To question number 2... because having standards is good and you still get a bunch of benefits from free alternatives existing. You'd have to ask the specific corporate sponsors, but it's pretty clear why Epic would benefit from a free 3D modelling suite people can use to make Unreal Engine content without them having to build and maintain it. Likewise for Nvidia, which will happily sell you the render processing power for your 3D movie project without having to also give you the tools (or share your budget with a paid software alternative). Other sponsors benefit by selling stuff for use with Blender. 3D scanners, plugins, assets... lots of side markets where people can benefit from everbody having access to the toolset. People who sell tutorials. People who make games and have some budget they'd rather spend here than licensing a hundred seats of paid software...
There are tons of tangible benefits from having a powerful, effective open tool for key tasks that aren't taken advantage of because commerical competitiveness prevents mutual benefit in a bunch of situations. Do you think every artist that is stuck hating Adobe but having to use Photoshop wouldn't prefer having a free, open alternative to the same quality level? And they'd all be more than capable of financing one with a fraction of the cost of PS, I'm sure. It's just hard to coordinate and justify that level of support when your benefits aren't hard revenue pouring in. There are more examples, too. Smart home hardware sellers really DO like Home Assistant providing an inexpensive option for people to plug their devices to without having to pay Google and Apple for the privilege or having to develop an alternative in-house.
The best thing that could happen to open software would be for that pipeline from an obnoxiously overmonized task with no alternatives to a self-sufficient, non-profit-driven open alternative to get refined and standardized. I have very little belief in one-off devs working for nothing and a lot of hope for organizations capable of paying people for their work without having to endlessly prioritize revenue and growth.
Right now, there are 79 people on the Inkscape source code project. One would think that 79 people are more than enough to create a good software in 22 years.
Half of them haven't been active in 2025, and the first active member i clicked on's commit history is "fixed a typo on the website" once this year, and once 6 months ago
It's a shit metric because people spam OSS repos with "minor text fixes" pull requests so they can slap "inkscape contributor" on their CV.
Sure, 79 people who probably aren't paid who volunteered however many minutes of their free time per week over 22 years (not to mention they may be active anywhere between 0-22 years on the project) vs. 300 full time employees who are salaried and do this day in day out, eight hours a day.

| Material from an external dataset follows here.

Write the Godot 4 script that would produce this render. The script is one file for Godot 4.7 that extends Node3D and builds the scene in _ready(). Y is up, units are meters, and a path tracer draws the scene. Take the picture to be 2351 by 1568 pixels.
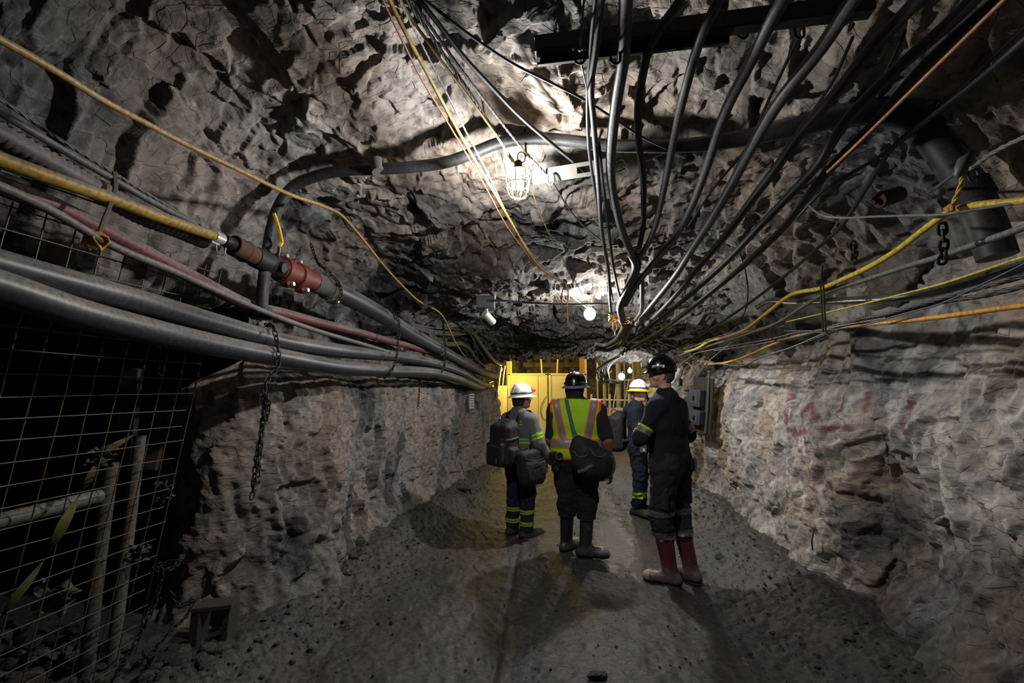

it's probably more important to consider the time vs numbers of people
if 79 people are in a group but only one person has the final say, everything is bottlenecked until the one person acts
are all 79 actually programming? I suspect there's junior and senior people and probably someone is just watching and learning more than adding
in the business program, it's probably a team working 40+ hour weeks on a schedule with check-ins and team coherence
old small open source projects are not going to be as polished
Are all Serif employees actually programming?